Leaders have a lot to worry about.
The rate and pace of change and the challenge of navigating an uncertain future are enough to keep even the most confident leaders up at night.
The daily risks that leaders face — missed deadlines, cost overruns, poor execution, and team conflict — can create mental and emotional strain.
Overcoming the negative effects of this anxiety and worry is important work.
Research on reducing worry suggests that attempts to suppress it only compound the problem, making any anxiety worse.
The most practical approach is a combination of gratitude and reframing, redirecting attention away from the source.
Reappraising the situation from a more positive outlook has been shown to reduce anxiety and worry.
But for leaders, there is an even more potent antidote.
Shifting the brain away from threat-monitoring and toward agency is what works best.
Worry naturally leads to inaction. That inaction gives leaders time to ruminate on what is bothering them.
Letting the issues run around in the mind is a surefire way to make them appear even worse.
The best antidote for leaders is action. When leaders take a concrete step to address the cause of their anxiety, they reclaim their control and momentum.
Purposeful action steadies the mind and builds confidence.
Taking action confirms that leaders have choices.
Action interrupts passive rumination and turns a leader’s attention from threat-monitoring to problem-solving.
Agency is not about controlling outcomes. It is about controlling the response.
Leaders with agency don’t wait for clarity. They move.
Feelings of being stuck or powerless diminish in the face of action.
Even small acts can channel anxiety into productive tasks, creating a feedback loop of progress and control.
A practical pattern is for leaders to name the worry, identify one controllable action, and execute it immediately.

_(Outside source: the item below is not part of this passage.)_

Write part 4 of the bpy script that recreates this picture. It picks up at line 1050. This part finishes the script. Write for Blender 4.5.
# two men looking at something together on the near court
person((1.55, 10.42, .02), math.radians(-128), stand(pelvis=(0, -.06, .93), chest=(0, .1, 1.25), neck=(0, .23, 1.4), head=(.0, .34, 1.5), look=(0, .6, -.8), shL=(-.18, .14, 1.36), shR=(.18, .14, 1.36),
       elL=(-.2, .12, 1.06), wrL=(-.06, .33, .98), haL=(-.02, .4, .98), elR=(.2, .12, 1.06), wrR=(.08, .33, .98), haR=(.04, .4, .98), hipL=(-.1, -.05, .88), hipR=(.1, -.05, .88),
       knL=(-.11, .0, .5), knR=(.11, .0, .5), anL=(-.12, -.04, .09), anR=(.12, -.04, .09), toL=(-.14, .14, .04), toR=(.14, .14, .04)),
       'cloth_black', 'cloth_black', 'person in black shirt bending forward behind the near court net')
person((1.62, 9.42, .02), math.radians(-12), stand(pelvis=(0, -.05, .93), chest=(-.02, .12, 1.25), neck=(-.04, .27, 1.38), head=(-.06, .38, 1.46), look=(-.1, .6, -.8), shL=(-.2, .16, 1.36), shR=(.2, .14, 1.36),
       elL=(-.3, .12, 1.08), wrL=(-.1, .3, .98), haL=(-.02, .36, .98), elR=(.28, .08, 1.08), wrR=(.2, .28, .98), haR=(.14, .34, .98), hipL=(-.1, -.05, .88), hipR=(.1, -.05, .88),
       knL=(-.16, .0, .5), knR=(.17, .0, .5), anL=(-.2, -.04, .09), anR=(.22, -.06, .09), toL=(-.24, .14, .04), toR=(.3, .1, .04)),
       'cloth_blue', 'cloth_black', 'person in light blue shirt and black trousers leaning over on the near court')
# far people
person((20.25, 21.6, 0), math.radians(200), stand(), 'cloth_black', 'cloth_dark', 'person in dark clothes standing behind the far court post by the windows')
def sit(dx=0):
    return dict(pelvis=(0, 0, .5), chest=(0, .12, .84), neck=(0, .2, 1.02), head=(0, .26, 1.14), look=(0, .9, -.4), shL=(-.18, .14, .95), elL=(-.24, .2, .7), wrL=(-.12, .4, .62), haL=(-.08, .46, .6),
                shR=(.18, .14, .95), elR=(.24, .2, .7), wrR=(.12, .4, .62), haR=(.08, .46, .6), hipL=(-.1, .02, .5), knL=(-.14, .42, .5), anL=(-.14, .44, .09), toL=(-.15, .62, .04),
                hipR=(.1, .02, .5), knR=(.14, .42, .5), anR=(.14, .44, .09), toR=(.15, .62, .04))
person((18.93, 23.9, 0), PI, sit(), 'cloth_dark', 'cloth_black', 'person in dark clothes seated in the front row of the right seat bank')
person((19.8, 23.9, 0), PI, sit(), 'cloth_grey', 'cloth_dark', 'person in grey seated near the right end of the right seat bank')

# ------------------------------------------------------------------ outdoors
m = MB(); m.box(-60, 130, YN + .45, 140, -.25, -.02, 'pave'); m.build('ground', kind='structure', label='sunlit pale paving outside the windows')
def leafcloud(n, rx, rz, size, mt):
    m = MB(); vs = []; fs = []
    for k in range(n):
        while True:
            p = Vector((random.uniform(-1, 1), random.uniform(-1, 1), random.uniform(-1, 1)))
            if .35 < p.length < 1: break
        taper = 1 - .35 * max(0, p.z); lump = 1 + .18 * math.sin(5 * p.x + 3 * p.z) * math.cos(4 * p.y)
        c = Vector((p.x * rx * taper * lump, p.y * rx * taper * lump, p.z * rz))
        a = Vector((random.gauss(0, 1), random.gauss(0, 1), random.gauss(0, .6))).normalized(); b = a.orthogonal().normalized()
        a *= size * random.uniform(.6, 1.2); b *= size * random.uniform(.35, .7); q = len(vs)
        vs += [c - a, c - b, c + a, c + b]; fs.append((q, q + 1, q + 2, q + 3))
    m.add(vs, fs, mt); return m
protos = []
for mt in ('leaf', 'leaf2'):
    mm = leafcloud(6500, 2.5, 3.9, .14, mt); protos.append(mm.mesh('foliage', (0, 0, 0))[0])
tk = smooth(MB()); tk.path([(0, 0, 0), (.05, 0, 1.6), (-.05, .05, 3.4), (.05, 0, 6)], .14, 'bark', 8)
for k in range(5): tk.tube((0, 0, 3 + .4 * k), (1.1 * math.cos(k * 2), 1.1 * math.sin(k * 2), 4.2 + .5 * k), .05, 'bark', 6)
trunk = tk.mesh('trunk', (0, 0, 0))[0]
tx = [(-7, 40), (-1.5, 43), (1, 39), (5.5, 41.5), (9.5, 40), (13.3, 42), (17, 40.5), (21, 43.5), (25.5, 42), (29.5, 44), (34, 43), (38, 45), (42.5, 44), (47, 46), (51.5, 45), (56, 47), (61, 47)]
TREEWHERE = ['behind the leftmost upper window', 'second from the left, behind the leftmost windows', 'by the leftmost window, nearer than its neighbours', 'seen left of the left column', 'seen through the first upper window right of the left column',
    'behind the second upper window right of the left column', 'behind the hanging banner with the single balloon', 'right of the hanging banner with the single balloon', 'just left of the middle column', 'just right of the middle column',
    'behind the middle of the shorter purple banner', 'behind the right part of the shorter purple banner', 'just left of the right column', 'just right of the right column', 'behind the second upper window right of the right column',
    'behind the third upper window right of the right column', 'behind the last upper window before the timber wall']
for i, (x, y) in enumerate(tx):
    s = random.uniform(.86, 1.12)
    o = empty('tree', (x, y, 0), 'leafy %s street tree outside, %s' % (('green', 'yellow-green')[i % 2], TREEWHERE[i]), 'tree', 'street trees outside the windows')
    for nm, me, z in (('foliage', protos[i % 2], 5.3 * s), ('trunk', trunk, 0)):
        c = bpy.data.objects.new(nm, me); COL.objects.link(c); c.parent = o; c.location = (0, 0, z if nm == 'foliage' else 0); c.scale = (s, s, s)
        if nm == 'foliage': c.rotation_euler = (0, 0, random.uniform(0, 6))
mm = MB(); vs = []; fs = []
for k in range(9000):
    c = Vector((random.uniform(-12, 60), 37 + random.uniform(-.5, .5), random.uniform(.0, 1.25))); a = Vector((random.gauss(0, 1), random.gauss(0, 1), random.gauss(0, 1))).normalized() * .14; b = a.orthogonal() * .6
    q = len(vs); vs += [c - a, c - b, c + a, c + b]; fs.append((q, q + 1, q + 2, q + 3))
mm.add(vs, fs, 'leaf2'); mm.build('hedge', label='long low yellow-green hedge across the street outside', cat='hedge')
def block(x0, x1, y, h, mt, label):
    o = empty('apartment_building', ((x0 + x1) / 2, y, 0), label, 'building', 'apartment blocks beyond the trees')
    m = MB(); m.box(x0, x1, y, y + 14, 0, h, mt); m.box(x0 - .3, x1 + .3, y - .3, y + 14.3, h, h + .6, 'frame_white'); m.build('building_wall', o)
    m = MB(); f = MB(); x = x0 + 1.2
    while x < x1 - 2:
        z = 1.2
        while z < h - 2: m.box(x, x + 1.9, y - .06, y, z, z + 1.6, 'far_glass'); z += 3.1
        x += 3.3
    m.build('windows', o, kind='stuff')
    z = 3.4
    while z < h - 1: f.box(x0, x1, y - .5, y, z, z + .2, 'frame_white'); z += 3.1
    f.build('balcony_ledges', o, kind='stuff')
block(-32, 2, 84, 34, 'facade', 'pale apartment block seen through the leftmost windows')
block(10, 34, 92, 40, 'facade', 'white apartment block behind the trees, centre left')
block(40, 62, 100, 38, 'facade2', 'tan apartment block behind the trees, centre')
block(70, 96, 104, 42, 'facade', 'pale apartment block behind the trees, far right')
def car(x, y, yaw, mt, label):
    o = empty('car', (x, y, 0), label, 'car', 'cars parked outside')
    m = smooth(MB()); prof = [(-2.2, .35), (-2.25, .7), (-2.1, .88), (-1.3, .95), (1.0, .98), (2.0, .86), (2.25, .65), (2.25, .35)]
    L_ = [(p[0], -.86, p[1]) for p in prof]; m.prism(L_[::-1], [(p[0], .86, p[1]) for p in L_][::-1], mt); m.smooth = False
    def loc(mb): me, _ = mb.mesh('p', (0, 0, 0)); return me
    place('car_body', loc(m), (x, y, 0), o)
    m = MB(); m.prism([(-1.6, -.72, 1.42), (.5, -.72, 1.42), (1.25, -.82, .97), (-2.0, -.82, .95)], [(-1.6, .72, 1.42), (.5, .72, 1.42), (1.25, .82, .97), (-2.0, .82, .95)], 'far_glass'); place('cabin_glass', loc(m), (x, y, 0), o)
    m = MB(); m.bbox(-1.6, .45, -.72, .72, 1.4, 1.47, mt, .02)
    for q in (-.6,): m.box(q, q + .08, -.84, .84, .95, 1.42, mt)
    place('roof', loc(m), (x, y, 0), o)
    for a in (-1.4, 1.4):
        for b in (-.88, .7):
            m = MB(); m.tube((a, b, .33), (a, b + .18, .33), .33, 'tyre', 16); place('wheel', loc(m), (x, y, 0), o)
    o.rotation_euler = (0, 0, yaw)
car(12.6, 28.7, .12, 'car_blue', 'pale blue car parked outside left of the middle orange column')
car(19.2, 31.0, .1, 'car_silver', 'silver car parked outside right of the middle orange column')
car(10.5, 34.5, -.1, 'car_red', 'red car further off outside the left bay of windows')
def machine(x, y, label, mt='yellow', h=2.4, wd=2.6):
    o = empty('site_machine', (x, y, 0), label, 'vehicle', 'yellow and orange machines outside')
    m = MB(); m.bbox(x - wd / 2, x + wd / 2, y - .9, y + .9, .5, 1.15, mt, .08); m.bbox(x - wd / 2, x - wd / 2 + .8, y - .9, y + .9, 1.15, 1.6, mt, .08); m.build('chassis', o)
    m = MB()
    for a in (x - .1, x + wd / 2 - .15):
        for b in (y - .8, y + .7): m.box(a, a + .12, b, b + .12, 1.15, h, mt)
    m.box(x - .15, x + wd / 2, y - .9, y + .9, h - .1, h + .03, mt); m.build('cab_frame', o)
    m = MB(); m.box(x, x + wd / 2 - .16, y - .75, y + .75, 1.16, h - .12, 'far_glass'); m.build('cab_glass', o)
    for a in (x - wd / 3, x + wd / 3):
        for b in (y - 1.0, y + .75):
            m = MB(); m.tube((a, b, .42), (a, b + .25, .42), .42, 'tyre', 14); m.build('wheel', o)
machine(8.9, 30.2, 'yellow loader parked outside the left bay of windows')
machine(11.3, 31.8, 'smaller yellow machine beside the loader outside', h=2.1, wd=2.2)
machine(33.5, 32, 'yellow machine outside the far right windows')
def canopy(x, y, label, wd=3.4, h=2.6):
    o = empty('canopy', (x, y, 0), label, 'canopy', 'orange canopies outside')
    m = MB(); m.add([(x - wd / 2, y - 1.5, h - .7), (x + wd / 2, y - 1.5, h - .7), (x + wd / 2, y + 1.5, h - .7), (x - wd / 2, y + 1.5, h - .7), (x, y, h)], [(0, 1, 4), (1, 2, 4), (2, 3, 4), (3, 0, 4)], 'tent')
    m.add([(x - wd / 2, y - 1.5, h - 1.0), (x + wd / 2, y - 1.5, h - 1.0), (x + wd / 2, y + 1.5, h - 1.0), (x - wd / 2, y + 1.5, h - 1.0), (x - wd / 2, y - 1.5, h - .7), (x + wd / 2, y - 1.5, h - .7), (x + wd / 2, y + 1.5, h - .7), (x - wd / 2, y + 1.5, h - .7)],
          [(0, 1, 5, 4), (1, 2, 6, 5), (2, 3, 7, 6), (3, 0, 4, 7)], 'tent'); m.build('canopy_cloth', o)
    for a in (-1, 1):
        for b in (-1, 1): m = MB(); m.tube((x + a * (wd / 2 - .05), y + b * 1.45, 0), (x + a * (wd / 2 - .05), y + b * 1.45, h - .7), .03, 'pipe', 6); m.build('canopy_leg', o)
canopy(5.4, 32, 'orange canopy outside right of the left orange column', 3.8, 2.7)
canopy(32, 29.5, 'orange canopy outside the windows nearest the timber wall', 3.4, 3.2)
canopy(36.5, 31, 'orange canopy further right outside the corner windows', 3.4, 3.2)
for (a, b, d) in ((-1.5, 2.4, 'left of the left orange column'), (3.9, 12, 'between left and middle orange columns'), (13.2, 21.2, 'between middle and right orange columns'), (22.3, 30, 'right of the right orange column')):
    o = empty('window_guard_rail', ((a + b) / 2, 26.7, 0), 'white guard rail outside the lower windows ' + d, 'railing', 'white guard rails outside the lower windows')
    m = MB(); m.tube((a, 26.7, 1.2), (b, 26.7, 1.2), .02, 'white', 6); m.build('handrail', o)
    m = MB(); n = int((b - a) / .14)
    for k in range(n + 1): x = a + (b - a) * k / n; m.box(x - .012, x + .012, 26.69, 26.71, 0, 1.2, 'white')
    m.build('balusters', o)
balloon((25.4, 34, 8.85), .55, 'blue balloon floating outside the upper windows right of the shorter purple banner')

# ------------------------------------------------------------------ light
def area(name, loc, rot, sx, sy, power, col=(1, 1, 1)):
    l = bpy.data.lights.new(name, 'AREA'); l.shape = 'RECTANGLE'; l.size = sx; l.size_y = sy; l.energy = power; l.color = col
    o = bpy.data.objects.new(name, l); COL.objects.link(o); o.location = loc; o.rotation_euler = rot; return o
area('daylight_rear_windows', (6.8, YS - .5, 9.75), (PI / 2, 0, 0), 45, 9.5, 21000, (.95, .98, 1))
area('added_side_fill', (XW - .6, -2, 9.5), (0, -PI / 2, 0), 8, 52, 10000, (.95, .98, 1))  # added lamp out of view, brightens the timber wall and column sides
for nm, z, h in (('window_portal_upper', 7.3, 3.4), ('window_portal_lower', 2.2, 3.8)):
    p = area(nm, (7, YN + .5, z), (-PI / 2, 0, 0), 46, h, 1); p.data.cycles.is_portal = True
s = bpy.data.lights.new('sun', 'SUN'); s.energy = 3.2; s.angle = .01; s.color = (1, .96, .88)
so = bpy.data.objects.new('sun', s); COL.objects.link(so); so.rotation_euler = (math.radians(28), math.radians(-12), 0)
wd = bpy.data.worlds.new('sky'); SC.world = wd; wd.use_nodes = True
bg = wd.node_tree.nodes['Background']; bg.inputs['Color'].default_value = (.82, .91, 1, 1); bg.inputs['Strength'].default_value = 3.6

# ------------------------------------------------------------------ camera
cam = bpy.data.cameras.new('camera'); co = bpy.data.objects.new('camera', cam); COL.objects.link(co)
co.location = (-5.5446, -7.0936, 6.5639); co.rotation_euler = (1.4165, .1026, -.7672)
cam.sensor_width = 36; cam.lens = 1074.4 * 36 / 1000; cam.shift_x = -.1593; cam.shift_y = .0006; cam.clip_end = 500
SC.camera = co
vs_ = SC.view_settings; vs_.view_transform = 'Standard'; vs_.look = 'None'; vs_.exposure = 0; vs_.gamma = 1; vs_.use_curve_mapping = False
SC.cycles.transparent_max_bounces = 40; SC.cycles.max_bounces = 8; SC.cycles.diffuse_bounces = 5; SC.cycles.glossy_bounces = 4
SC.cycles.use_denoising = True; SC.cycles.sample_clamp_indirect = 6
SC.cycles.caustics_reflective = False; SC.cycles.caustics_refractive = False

For example, “I’m worried about the board meeting. So, I’ll write the three decisions we need input on and then send my thoughts to the board members in an email.”
Once that sequence is complete, if the worry is still taking center stage, then the process can be repeated.
The more purposeful actions a leader takes, the more control they feel and the less the worry is able to dominate.
So, the next time you find yourself worried, stop fixating on the outcomes you do not control and engage in action to shift your focus.
Repeat as necessary. Leaders beat worry by turning it into action. The fastest way through anxiety is one concrete action step at a time.